Monday, November 07, 2005

mountains of madness

I took it easy this weekend. I traded bars for movies, and that was a pleasant change of pace from the last couple weeks of debauchery. Y'know, I still had booze and stuff, and I went to the bar for a drink, but that's the be expected. Otherwise, it was really low key.

I started the movie marathon off with Iron Palm, a comedic Korean melodrama pretty par for the course with other comedic Korean melodramas, which seems to make up 80 percent of all movies that come out of South Korea. Iron Palm was good because it made me laugh sometimes and it starred Yunjin Kim from Lost, who, as luck would have it, was just as dreamy off the island as she is on.

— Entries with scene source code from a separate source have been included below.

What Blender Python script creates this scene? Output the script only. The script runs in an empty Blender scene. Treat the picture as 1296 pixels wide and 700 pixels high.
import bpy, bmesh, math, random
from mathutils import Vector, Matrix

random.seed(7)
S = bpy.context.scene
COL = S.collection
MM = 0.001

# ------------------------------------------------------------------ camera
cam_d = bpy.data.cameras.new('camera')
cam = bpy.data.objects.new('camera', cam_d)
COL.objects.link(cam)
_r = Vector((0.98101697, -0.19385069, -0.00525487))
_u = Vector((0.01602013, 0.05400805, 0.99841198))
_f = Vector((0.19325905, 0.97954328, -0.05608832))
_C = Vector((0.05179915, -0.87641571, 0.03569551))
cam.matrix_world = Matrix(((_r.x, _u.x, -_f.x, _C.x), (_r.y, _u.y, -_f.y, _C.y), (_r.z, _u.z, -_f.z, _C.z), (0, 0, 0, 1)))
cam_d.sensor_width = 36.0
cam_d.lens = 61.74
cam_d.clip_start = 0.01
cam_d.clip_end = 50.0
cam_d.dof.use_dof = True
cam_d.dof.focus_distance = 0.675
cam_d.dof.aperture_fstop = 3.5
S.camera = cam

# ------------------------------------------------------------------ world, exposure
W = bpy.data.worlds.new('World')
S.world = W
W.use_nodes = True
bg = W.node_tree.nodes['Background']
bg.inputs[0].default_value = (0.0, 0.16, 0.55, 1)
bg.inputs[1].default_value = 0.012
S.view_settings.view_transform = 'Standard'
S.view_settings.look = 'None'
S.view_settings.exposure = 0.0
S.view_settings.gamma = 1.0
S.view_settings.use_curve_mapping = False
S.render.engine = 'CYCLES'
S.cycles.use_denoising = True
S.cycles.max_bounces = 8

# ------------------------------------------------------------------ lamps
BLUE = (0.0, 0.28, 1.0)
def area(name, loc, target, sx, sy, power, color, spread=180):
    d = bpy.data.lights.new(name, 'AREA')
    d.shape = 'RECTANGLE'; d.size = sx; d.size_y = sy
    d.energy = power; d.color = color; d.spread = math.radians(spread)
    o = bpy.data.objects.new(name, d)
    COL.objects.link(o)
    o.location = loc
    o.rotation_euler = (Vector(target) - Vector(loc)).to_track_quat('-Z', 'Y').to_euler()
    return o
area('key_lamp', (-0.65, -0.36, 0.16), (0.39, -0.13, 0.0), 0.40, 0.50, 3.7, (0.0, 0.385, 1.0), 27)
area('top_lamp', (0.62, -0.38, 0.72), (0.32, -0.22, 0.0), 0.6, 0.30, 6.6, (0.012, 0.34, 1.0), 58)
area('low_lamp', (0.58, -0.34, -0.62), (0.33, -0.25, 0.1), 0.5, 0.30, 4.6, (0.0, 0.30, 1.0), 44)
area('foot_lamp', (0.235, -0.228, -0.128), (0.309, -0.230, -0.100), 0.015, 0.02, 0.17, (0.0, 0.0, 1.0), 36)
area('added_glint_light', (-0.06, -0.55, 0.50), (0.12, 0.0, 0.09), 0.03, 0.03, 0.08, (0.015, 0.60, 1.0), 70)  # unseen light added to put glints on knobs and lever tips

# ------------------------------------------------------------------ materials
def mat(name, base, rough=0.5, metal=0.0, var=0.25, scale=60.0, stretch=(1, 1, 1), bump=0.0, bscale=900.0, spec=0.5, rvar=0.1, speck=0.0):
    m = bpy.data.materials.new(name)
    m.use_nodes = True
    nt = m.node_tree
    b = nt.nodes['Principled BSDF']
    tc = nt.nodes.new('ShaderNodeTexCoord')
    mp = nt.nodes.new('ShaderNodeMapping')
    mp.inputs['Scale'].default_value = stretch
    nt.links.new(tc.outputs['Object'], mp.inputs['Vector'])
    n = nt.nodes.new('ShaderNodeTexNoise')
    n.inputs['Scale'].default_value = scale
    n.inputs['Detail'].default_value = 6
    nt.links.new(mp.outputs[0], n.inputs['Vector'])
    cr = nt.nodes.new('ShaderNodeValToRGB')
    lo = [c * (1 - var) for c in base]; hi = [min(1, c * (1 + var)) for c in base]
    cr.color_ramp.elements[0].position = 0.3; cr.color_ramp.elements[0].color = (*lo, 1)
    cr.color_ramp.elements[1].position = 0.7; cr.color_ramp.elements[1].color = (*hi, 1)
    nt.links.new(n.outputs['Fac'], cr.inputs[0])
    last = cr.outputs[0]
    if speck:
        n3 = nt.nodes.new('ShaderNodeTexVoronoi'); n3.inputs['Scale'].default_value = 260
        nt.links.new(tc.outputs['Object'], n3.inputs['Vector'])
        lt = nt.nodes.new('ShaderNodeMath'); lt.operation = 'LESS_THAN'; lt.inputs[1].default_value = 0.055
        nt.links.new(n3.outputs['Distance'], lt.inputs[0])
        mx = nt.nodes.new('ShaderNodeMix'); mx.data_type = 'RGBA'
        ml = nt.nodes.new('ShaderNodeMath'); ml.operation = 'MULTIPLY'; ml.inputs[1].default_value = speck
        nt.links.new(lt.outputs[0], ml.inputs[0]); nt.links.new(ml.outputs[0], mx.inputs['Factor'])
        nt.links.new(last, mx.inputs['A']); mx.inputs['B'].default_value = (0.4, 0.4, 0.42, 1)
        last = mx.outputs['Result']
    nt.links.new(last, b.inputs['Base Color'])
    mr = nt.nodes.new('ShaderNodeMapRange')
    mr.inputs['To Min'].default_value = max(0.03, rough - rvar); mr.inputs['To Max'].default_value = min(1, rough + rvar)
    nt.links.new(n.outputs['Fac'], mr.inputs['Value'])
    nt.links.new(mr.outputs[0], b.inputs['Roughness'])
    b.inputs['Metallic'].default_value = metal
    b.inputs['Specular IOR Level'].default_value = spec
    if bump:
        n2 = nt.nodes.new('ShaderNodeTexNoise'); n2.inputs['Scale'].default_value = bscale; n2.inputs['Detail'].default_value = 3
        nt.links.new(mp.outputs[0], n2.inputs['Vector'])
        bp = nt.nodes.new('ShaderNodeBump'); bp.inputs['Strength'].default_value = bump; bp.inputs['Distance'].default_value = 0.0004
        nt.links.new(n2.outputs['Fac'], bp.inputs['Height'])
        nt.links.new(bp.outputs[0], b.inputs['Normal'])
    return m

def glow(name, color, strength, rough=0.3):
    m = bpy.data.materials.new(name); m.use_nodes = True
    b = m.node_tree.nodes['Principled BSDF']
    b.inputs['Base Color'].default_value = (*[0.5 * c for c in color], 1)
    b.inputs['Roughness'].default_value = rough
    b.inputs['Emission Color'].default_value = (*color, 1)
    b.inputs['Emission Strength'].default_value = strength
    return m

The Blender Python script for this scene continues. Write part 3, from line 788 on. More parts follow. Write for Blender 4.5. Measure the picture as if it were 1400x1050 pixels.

It's about this guy who has this hot and heavy and seemingly mostly physical relationship with a woman, who quite suddenly moves to Los Angeles. Five years later, dude's still torn up about it, so he learns English and, when he finally passes the TOEFL exam, gets a visa to come to the States to find her. In so doing, he leaves everything Korean about him behind, even his name, and speaks only broken English throughout the film. He finds her (Ms. Kim, of course, and a good thing he does too 'cause she fine) and hilarity and bittersweet moments ensue. It's pure cheddar, but I was kinda in the mood for that. I like a good love story, and in the absence of a good one, I'll settle for a mediocre one. Yunjin was pretty good in it too. She was raised in my hometown hood (Staten Island, bitches) so she's fluent in the English, but her facial expressions say a lot more, I think. And y'know, she fine.

I followed up this harmless piece of starcrossed fluff with Marebito, which was directed by Takashi Shimizu, the guy who directed Ju-On and its American counterpart, The Grudge.

It wasn't a horror movie in the traditional sense. Instead, I think it was more about the feeling of horror. This cameraman guy is obsessed with fear, but hasn't felt fear himself. Instead, he films people who are afraid of stuff and pines over what they're feeling. So, I guess in Japan there are these urban legends about beings that live deep in underground passages beneath the cities, and this film kinda banked on that. Being unfamiliar with these urban legends, I guess there was a bit of a cultural barrier to cross, but there usually is with Japanese films.

So cameraman guy goes down into the depths and talks to a crazy homeless dude, then has a conversation with some other dude he filmed committing suicide, then happens on to "The Mountains of Madness" where he finds a cute lil' naked woman suspiciously chained to the rocks. He brings her home, because it's only right to bring home a cute lil' naked woman you find chained to the rocks at the Mountains of Madness, and he ends up treating her like a pet. Of course, cute lil' naked women chained to rocks at the Mountain of Madness require blood for sustenance--they'll take animal blood but human blood is prefered. From this situation, absolutely no hilarity ensues, but though it might sound ridiculous, the film was really well-made and worked the whole symbolism angle to a T. It wasn't perfect, but definitely one I'd like to watch again to see if I could pick up on more clues. But it was pretty damn disturbing. The story is that Shimizu made the film in the eight days he had between finishing up Ju-On 2 and starting work on The Grudge. It seemed really personal, like a director hashing out personal demons. Pretty trippy.

I capped off a Sunday of football (and another Giants win) with The Glass House, which I bought from the Wal-Mart clearance bin. It was pretty good--entertaining and vaguely thrilling. I wish it wasn't 3:22 am, or else I'd find something else to watch.

3 comments:

Michelle said...

Happy belated birthday J!
Guess who saw The Pussycat Dolls concert last night?
They send their regards!

if_i_had_a_hammer said...

doncha wish your girlfriend was hot like me? doncha?

hehehe

Michelle said...

LOL! Man you should of been there! Actually, probably better that you were not....i'd have needed a mop to clean up all that drool!